The issue of course is how to define our obligations.  Laws by themselves are never enough.  Montesquieu’s Spirit of the Laws, a foundation document for our Constitution, pointed out that the laws of a democratic republic do not work if they are not infused with the citizenry’s sense of mutual obligation.  J.S. Mill, as noted, pointed out that the very idea of Liberty has built into it the notion that we share a debt of reciprocity.  That has to be our starting point, the recognition that we all have benefited from the actions of others, whether we have known about them or not, and we have a societal obligation to return the favor.  The Libertarian sense of indifference to the needs of others, if shared by all, would have left us extinct with the Neanderthals.  Our gun legislation should consider not just the person being protected but also the effect on others.  We need to reinvigorate our sense of community, not just to defend it like Zimmerman was seeking to do, but to participate in its healthy growth.  It has taken a village to raise a child, and we are that child.  Then we have to accept that others, no matter how superficially unlike us, are fellow children of the village, toward whom we have obligations.  That was the tragic flaw in Zimmerman’s thinking; he recognized his own “rights” and those of the neighbors he knew, but not the fellow citizenship of Martin and Martin’s “rights”.  That also is a tragic error in the thinking of some people attacking the verdict, the idea that Zimmerman is “not one of us”, an enemy instead of a seriously flawed fellow citizen.   They, like Zimmerman, would seek to enforce extra-legal justice.  We are all victims and we are all perpetrators, and standing  our ground on our rights will not cure the problem.
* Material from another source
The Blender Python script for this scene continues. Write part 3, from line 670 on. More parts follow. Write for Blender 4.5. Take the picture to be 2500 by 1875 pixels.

We have obligations.  

1 comment:

E. Valentin-Castanon said...

Joe: Indeed! I wish we could have a greater understanding of the implications of not understanding how a human society, if it is to succeed, must embrace this idea of mutuality. Mutual dependence secures our survival as a specie. We were not meant to be alone, not only the Biblical story makes that point but human history makes it undeniable.

Thanks for sharing. Keep your thoughts coming dear brother.